**Written problem:**
Take every line from the first down to the line with "return MB().box(x0 +" and set it down exactly, without the pictures.

**Recorded data:**
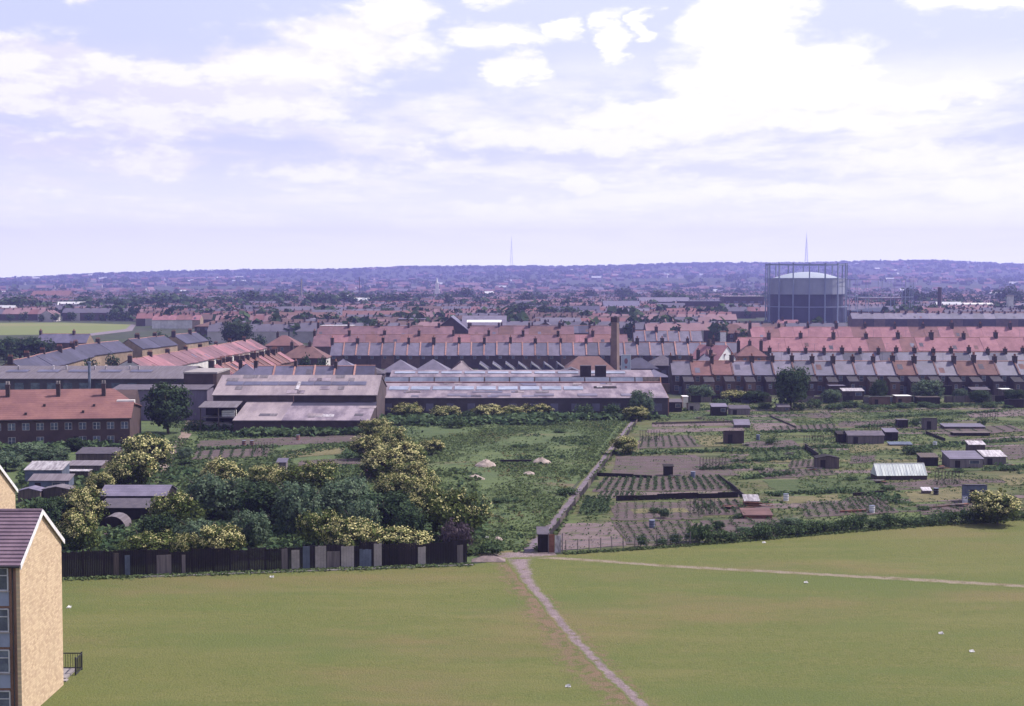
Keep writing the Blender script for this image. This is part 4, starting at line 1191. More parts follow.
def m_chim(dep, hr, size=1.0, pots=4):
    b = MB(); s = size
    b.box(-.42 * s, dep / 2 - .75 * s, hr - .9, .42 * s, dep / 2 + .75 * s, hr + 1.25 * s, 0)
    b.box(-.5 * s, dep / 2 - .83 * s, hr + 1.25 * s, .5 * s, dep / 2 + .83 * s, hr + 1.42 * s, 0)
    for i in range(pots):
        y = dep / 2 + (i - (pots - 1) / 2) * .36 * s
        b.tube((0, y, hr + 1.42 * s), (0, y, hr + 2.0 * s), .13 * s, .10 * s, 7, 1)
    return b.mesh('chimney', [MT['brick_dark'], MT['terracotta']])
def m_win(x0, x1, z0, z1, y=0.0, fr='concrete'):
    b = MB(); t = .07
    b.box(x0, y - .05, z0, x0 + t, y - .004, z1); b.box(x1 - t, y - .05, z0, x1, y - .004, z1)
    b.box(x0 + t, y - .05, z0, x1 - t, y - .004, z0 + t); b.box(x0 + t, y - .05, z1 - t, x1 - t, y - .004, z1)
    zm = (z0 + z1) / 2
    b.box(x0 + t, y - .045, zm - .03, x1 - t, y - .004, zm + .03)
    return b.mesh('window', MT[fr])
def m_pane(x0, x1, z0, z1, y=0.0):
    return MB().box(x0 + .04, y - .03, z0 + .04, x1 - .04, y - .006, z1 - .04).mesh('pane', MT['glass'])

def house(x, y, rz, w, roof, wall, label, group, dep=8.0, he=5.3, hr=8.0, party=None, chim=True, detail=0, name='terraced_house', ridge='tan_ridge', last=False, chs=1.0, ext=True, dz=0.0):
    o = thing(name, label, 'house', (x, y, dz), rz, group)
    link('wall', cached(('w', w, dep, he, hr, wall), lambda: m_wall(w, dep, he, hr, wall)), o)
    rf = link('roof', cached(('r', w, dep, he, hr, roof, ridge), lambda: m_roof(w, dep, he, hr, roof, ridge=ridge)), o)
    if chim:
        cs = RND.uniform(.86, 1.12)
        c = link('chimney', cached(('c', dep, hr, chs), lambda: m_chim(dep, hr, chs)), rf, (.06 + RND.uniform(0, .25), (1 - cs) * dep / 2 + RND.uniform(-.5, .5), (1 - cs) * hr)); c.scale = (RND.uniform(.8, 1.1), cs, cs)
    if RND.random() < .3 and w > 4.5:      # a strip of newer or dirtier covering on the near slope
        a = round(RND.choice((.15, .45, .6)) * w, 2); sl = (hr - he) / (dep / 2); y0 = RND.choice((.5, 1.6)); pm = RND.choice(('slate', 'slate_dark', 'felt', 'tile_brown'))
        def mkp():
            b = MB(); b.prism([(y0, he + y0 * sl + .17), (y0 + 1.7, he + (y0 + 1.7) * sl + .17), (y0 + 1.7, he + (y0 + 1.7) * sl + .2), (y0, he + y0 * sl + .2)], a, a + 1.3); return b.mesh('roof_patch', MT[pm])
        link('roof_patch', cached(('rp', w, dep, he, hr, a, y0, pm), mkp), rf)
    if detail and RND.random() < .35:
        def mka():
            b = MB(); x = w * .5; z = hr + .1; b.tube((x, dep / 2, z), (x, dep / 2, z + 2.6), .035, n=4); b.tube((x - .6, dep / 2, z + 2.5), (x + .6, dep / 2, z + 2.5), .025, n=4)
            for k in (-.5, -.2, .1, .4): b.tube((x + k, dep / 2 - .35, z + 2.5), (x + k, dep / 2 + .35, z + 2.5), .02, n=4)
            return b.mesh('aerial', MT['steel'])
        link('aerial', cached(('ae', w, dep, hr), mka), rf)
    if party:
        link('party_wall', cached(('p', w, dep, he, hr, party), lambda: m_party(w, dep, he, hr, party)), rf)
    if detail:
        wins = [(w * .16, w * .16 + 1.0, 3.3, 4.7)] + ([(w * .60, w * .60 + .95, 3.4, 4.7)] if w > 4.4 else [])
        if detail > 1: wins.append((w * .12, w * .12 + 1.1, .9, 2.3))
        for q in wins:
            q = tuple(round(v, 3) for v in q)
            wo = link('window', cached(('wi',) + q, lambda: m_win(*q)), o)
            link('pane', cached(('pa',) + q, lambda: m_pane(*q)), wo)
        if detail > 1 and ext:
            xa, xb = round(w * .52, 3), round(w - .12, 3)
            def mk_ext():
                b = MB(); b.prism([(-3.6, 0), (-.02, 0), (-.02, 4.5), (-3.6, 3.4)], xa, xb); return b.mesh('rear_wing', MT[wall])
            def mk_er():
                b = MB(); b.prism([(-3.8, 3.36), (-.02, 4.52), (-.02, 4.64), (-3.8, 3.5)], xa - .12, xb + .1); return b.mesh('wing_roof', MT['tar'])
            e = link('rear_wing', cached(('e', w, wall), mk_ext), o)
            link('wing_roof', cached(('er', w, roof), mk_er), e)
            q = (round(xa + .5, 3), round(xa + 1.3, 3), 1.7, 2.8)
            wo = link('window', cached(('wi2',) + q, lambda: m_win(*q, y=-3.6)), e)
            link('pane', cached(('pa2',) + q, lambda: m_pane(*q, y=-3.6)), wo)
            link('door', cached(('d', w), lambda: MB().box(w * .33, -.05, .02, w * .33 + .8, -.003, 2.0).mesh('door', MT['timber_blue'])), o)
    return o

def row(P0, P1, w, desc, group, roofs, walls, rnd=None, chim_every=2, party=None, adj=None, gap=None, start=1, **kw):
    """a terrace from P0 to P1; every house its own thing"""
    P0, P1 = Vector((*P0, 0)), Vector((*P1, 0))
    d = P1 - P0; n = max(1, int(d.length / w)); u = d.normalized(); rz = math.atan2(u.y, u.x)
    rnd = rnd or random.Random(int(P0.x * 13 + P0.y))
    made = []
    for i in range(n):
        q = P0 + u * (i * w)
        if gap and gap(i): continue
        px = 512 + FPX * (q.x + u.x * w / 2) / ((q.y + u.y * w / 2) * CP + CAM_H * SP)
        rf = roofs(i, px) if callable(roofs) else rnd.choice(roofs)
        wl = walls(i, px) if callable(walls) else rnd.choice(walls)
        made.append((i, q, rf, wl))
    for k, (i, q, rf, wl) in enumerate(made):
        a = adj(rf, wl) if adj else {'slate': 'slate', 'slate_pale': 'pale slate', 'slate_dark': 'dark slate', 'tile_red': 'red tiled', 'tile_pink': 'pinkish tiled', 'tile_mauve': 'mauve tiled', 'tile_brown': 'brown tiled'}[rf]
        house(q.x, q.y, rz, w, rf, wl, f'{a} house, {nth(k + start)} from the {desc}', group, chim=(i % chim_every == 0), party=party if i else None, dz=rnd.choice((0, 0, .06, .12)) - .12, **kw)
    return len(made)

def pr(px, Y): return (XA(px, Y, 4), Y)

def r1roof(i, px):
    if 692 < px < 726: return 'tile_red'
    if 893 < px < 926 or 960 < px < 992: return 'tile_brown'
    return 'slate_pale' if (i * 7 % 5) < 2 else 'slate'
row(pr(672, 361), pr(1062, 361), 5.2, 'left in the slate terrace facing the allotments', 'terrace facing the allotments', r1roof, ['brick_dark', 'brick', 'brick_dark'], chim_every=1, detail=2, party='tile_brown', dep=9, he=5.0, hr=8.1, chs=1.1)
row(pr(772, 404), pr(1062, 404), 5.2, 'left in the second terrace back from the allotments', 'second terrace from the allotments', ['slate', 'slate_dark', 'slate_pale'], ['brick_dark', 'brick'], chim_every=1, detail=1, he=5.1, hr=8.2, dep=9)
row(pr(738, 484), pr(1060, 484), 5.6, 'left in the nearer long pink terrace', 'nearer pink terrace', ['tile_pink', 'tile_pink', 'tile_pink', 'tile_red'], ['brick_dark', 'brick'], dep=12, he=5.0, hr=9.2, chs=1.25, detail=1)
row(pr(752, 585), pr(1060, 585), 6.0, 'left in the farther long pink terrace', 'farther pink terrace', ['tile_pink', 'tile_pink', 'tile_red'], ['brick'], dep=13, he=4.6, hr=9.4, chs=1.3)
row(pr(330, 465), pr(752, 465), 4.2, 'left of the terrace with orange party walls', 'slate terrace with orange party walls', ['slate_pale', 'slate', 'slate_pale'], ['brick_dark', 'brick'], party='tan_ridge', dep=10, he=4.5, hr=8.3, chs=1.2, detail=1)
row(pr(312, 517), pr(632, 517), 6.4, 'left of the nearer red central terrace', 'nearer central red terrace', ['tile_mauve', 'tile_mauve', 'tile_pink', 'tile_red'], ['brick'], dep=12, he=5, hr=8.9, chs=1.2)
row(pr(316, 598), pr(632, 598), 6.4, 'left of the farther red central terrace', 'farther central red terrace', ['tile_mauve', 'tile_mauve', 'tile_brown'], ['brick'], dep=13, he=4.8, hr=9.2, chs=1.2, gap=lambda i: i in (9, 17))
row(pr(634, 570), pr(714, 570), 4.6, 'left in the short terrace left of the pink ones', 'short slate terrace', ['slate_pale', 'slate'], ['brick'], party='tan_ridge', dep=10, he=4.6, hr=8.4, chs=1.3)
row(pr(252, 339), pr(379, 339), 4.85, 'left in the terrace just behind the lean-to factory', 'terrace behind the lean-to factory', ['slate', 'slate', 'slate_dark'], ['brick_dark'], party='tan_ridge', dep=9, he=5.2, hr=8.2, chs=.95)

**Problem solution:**
Keep writing the Blender script for this image. This is part 4, starting at line 1191. More parts follow.
def m_chim(dep, hr, size=1.0, pots=4):
    b = MB(); s = size
    b.box(-.42 * s, dep / 2 - .75 * s, hr - .9, .42 * s, dep / 2 + .75 * s, hr + 1.25 * s, 0)
    b.box(-.5 * s, dep / 2 - .83 * s, hr + 1.25 * s, .5 * s, dep / 2 + .83 * s, hr + 1.42 * s, 0)
    for i in range(pots):
        y = dep / 2 + (i - (pots - 1) / 2) * .36 * s
        b.tube((0, y, hr + 1.42 * s), (0, y, hr + 2.0 * s), .13 * s, .10 * s, 7, 1)
    return b.mesh('chimney', [MT['brick_dark'], MT['terracotta']])
def m_win(x0, x1, z0, z1, y=0.0, fr='concrete'):
    b = MB(); t = .07
    b.box(x0, y - .05, z0, x0 + t, y - .004, z1); b.box(x1 - t, y - .05, z0, x1, y - .004, z1)
    b.box(x0 + t, y - .05, z0, x1 - t, y - .004, z0 + t); b.box(x0 + t, y - .05, z1 - t, x1 - t, y - .004, z1)
    zm = (z0 + z1) / 2
    b.box(x0 + t, y - .045, zm - .03, x1 - t, y - .004, zm + .03)
    return b.mesh('window', MT[fr])
def m_pane(x0, x1, z0, z1, y=0.0):
    return MB().box(x0 + .04, y - .03, z0 + .04, x1 - .04, y - .006, z1 - .04).mesh('pane', MT['glass'])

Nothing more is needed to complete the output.